Perdemos também muita coisa. Ficamos sem meios, os colegas dessa área queriam ir trabalhar para o campo e não tinham meios de transporte, combustível e o Ministério não tem condições. O nosso bolo ao nível do Orçamento de Estado é uma percentagem mínima, apenas 2,3 por cento.
Mas a maior parte da população vive da agricultura.
É um sector prioritário, e chave para o desenvolvimento do país. O país é essencialmente agrícola. Tem aparecido governos que dizem que vamos ter a agricultura como sector prioritário, outros que não dizem o mesmo, mas a verdade é que na prática nada acontece. Mesmo aqueles que dizem que a agricultura é prioritária... na prática, quando chegam ao Parlamento para aprovar o Orçamento o bolo destinado ao Ministério é sempre aquele mínimo, nunca chega aos 3%. Infelizmente é essa a realidade.
Os desafios são muitos, imagino.
Sobretudo, precisamos de estabilidade política. É preciso reorganizar as instituições: essa é uma das condições para o desenvolvimento do sector. No quadro da nossa política do sector, temos que garantir a segurança alimentar.

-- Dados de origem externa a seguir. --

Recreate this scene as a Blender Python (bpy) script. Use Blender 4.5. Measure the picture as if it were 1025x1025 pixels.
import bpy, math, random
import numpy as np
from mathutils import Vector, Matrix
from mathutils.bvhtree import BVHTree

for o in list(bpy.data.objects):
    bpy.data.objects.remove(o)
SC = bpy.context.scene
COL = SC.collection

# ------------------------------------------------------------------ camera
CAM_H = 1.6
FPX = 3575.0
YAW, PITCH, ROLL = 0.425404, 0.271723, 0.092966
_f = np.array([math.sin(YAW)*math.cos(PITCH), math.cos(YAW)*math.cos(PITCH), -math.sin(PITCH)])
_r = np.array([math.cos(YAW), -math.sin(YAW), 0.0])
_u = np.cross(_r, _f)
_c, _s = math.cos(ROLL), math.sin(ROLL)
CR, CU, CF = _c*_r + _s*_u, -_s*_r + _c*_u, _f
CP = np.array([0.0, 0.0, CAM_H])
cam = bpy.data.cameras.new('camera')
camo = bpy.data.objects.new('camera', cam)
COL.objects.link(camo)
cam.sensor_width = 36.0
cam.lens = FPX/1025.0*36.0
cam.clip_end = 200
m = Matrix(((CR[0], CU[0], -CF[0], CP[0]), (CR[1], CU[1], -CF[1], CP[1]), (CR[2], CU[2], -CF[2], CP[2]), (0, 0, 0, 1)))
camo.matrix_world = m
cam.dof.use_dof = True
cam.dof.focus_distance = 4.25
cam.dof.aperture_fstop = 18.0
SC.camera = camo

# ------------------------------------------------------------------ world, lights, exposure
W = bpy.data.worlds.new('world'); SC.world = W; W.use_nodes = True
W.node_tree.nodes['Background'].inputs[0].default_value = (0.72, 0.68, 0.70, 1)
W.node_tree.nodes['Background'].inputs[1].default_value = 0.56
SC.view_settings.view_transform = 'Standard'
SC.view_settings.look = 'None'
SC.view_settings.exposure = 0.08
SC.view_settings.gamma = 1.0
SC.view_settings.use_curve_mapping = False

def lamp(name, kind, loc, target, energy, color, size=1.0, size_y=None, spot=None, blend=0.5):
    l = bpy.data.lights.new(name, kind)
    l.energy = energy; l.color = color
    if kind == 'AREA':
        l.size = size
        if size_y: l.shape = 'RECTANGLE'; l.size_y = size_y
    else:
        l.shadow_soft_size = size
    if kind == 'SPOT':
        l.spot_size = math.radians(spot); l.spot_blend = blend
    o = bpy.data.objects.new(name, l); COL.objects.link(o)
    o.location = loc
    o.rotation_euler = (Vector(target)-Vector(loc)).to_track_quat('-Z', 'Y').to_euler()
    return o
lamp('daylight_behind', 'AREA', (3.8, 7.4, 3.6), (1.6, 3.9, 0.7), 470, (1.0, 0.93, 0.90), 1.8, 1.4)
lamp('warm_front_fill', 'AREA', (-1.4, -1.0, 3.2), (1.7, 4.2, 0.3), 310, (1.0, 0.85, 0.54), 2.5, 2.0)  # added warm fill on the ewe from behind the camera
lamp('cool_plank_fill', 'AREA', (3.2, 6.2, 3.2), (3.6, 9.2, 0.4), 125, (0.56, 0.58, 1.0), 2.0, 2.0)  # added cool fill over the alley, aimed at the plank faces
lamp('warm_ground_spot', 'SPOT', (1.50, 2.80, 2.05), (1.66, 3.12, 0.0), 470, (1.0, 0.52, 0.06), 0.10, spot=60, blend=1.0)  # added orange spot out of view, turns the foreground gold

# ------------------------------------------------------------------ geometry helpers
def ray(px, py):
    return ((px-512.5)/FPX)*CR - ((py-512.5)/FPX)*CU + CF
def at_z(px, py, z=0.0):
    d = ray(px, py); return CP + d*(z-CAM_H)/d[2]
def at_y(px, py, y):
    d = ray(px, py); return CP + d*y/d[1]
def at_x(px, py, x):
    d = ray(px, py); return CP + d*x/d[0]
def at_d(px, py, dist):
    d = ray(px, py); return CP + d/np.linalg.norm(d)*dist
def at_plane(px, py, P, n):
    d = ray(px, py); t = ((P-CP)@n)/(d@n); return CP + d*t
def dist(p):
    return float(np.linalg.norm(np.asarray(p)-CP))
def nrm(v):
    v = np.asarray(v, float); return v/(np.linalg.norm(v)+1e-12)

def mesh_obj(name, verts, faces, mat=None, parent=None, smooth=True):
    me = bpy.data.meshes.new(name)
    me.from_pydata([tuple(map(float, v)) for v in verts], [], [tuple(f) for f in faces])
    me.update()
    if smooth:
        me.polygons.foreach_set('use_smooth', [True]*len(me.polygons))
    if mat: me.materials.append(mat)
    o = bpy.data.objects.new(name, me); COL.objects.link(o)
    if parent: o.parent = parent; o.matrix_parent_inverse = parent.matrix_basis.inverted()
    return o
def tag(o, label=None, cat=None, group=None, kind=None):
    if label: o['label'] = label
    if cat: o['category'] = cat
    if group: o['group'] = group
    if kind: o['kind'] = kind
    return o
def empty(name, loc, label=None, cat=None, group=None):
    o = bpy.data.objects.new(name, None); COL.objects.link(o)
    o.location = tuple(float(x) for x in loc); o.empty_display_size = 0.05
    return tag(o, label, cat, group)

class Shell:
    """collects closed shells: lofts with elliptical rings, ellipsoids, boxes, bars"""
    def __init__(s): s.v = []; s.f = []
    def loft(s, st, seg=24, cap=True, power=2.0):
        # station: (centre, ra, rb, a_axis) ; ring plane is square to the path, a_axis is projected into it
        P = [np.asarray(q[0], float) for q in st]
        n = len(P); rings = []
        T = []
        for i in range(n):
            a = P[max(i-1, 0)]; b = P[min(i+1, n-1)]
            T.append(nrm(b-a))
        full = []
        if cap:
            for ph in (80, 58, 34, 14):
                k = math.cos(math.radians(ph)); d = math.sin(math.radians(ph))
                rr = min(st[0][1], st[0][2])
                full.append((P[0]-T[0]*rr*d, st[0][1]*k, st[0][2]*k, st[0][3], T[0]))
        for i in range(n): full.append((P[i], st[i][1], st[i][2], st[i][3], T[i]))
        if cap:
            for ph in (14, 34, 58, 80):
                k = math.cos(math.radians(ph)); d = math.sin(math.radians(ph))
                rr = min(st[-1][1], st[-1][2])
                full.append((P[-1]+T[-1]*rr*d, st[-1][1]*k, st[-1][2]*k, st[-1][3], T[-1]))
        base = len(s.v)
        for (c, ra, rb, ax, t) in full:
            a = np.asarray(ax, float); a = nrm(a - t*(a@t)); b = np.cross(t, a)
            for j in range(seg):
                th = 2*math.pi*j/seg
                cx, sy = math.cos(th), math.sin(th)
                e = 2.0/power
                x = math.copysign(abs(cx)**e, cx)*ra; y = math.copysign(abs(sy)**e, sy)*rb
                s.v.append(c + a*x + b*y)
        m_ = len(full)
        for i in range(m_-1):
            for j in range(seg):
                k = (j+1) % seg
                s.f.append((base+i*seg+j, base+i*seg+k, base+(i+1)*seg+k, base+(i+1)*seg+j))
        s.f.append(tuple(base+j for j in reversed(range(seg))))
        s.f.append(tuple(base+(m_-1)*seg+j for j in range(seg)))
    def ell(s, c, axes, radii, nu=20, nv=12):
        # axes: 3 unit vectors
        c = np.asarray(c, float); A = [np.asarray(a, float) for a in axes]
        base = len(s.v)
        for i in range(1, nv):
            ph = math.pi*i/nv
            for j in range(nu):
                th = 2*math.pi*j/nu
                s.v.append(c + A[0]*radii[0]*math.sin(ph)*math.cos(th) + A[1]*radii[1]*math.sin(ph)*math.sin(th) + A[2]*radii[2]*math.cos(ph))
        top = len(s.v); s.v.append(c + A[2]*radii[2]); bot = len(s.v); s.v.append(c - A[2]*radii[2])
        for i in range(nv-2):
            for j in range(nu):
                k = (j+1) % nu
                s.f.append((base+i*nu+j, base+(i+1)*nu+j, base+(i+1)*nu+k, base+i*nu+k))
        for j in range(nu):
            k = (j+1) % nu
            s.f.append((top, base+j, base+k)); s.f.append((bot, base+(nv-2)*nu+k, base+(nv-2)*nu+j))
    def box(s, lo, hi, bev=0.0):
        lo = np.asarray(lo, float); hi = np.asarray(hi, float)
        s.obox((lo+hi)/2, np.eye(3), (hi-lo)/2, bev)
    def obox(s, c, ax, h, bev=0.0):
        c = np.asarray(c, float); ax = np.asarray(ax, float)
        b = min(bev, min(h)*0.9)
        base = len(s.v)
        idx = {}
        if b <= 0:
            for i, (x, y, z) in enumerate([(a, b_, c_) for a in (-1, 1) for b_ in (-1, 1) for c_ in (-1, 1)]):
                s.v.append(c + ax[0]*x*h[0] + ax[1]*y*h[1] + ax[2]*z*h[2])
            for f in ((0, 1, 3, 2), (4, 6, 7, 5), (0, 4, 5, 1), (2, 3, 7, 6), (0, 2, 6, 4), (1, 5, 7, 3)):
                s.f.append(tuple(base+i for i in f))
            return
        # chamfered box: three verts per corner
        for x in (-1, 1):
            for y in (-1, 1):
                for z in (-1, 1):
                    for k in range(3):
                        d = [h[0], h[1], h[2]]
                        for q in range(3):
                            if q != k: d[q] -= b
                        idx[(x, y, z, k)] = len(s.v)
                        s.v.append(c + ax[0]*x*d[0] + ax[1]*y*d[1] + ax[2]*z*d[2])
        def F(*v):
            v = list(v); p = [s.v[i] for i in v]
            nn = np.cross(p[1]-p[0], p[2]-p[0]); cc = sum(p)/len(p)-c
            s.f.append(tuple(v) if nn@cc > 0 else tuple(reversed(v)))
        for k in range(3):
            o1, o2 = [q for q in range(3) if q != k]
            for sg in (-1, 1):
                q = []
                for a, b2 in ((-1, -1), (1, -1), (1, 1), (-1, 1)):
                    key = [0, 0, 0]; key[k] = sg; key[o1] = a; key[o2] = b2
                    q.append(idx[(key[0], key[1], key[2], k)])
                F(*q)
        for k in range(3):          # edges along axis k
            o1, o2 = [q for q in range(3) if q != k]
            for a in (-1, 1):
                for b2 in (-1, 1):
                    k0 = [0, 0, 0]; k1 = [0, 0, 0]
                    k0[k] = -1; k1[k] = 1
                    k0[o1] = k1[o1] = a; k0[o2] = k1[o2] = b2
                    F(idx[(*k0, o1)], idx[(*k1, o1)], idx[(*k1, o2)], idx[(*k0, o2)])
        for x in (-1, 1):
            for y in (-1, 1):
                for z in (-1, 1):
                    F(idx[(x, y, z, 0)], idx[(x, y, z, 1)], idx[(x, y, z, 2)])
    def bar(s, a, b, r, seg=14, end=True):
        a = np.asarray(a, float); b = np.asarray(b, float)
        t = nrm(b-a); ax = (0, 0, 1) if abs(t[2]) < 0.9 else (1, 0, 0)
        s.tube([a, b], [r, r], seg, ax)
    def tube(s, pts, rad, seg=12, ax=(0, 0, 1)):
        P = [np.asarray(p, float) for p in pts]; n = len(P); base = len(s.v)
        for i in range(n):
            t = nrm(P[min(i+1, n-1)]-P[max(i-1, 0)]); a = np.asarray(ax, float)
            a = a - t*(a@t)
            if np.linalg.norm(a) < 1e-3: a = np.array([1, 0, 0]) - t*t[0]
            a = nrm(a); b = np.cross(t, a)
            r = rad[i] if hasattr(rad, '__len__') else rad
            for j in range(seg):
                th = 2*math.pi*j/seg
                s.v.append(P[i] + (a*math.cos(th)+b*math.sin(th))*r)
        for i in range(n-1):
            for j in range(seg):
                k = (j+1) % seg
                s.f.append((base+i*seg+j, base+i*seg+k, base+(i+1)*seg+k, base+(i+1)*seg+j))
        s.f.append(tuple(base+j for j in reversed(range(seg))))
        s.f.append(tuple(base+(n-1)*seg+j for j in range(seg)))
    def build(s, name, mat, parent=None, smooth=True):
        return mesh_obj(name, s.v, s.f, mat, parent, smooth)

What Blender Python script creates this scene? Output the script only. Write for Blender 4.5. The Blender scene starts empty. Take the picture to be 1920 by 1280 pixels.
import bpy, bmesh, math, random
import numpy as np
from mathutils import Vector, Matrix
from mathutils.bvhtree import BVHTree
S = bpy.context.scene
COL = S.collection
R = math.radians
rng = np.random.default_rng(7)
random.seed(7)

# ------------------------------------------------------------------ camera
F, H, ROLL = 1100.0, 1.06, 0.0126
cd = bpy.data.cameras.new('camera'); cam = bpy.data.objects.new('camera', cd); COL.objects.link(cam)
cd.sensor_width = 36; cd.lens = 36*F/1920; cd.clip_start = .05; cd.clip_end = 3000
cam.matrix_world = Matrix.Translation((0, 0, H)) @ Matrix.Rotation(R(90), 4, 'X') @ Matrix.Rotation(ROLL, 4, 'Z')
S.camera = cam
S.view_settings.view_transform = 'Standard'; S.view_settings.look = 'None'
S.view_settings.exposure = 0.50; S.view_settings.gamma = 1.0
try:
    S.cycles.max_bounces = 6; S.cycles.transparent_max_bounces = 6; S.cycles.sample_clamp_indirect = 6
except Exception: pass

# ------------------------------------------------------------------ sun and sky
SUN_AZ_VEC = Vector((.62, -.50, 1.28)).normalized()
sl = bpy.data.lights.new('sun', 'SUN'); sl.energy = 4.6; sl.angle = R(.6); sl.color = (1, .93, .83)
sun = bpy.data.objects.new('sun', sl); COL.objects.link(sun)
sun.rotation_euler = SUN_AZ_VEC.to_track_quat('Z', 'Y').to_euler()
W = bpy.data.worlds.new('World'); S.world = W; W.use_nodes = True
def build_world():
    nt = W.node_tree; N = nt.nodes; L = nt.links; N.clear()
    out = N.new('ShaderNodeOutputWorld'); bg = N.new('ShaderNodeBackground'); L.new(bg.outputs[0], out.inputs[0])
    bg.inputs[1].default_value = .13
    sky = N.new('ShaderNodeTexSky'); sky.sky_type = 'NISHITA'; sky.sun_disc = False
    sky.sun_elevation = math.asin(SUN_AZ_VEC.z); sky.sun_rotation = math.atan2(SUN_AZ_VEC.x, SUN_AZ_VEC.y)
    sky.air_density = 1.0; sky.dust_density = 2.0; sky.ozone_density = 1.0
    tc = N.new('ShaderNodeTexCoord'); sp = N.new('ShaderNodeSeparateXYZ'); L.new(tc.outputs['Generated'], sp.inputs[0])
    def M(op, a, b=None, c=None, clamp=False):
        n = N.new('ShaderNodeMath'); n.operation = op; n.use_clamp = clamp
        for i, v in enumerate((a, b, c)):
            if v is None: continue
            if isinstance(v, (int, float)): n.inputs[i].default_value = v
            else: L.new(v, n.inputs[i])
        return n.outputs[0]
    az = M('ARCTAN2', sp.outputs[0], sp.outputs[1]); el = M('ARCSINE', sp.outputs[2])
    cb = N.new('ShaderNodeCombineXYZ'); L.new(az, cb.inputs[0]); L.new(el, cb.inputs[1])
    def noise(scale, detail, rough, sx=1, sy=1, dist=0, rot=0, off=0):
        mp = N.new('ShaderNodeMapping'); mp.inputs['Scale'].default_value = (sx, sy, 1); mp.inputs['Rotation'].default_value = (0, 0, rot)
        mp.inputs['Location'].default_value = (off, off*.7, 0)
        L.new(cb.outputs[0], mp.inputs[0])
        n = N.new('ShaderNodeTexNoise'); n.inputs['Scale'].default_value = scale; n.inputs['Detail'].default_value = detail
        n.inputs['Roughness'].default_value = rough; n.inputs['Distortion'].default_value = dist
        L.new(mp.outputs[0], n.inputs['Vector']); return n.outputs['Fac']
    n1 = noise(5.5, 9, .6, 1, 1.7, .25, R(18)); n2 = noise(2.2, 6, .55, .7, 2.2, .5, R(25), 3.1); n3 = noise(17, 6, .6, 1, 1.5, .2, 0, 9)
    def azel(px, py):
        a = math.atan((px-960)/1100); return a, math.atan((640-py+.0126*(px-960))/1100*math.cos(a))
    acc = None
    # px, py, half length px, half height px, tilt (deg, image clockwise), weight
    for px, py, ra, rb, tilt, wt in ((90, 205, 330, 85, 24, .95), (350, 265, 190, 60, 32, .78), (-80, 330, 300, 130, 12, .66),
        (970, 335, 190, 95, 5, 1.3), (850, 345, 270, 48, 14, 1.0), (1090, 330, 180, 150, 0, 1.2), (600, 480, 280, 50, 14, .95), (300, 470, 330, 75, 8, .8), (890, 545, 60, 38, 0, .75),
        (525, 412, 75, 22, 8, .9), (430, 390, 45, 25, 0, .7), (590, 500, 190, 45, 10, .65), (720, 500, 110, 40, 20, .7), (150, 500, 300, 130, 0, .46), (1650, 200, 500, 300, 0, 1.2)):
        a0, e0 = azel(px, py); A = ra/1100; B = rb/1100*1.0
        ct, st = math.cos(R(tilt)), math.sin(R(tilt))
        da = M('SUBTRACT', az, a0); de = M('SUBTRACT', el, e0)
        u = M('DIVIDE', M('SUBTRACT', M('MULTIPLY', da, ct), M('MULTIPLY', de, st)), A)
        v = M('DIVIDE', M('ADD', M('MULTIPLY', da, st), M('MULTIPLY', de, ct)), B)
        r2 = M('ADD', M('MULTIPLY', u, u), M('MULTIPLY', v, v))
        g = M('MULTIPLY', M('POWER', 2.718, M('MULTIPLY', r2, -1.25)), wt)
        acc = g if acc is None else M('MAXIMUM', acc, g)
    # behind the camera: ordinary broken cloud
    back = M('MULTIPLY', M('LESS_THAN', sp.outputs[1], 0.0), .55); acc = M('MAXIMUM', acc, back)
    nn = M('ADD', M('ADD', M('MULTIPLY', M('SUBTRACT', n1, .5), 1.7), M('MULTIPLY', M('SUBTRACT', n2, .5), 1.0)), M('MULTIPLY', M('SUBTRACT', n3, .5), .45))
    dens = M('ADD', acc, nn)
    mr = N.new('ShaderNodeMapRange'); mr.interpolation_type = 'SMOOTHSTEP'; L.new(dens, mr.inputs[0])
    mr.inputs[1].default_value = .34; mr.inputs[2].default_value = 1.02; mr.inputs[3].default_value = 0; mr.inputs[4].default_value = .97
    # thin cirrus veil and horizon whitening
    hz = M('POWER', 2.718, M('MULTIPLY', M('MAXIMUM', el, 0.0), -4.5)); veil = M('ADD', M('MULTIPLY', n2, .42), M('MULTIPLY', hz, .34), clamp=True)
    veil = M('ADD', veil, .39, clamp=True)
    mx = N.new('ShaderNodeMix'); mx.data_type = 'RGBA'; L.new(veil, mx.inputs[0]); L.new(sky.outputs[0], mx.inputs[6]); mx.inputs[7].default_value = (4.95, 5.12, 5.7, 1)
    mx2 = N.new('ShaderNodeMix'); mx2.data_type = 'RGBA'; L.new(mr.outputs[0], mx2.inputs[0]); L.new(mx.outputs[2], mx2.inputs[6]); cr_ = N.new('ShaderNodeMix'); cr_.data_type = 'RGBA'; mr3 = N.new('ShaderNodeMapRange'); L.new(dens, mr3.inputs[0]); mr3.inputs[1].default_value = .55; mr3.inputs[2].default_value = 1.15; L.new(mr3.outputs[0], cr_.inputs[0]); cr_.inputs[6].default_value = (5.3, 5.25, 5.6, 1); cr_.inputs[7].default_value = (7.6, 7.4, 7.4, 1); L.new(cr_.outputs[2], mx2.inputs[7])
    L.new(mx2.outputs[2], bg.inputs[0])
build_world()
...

E como é a segurança alimentar no país, actualmente?
O camponês consegue minimamente equilibrar, tem alguma segurança alimentar, garante o seu dia-a-dia. Mas ao nível de todo o país precisamos ainda garantir isso. Precisamos também diversificar as exportações agrícolas, melhorar o quadro de vida das populações rurais.
E a Guiné-Bissau não integra o projecto que originou este atelier. A capacitação ia, no entanto, facilitar muito o vosso trabalho?
Sim. É muito importante para a agricultura uma boa gestão da água e da terra. Temos a mulher na agricultura, representando 46 a 49 por cento da população activa no campo, por isso seria importante para levar a cabo as actividades e ter um bom resultado, integrar o gênero na gestão e controle da água e da terra. Como disse anteriormente a mulher não tem acesso à terra, é-lhe emprestada.
Em traços gerais, no sector da agricultura, qual diria que é a maior necessidade de capacitação que têm?
Em todas as áreas. Temos necessidades nos diferentes domínios, sobretudo, quando falamos de mulheres precisamos de mais educação, formação profissional, auto-determinação.